• [GOAL] Copy out, from the entries below, each line holding the string "scene".

begin TASK INPUTS

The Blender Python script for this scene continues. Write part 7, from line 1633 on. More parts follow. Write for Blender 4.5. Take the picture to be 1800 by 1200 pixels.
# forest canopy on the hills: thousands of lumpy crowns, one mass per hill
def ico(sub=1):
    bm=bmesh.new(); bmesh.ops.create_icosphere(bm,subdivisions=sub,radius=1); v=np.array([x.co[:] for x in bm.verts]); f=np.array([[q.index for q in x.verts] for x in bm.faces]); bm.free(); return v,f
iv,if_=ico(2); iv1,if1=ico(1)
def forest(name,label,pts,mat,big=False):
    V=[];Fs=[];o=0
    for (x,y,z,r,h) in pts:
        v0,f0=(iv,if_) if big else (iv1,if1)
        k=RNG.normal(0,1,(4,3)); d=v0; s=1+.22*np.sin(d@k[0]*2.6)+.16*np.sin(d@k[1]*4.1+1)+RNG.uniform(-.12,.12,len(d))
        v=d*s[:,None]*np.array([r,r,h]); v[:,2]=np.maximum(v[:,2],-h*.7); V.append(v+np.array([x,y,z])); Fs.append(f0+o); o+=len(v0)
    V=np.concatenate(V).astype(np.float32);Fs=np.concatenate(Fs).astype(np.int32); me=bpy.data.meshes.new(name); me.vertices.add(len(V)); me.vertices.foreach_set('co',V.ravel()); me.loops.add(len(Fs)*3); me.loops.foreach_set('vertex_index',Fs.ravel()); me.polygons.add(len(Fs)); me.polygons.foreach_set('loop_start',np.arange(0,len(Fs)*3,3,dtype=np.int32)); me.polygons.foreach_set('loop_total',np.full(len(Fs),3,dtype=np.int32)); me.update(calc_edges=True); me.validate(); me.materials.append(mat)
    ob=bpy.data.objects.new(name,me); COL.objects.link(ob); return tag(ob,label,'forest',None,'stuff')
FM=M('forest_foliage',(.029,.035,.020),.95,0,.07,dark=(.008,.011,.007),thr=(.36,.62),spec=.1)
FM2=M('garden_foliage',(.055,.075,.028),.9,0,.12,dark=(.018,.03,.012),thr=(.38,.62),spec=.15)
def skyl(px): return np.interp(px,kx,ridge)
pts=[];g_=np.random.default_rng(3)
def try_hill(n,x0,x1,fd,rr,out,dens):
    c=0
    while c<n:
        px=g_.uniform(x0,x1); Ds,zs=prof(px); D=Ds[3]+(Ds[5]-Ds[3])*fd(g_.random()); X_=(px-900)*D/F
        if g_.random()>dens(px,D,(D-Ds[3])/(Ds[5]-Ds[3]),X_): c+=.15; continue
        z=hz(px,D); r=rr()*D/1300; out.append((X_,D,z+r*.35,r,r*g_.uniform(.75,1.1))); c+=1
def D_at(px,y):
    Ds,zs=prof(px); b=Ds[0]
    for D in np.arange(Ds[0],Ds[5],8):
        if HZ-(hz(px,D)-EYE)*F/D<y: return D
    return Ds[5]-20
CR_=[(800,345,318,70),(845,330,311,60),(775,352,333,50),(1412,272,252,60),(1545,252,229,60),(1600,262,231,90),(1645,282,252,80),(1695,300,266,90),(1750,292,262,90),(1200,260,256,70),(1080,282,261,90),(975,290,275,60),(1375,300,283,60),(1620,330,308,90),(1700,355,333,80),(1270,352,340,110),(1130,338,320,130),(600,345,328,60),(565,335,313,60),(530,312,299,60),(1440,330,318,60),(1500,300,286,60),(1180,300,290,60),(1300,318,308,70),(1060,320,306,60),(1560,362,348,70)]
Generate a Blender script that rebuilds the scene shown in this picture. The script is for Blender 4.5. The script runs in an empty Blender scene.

end TASK INPUTS

• [SOLUTION FOR THIS PROBLEM]
The Blender Python script for this scene continues. Write part 7, from line 1633 on. More parts follow. Write for Blender 4.5. Take the picture to be 1800 by 1200 pixels.
Generate a Blender script that rebuilds the scene shown in this picture. The script is for Blender 4.5. The script runs in an empty Blender scene.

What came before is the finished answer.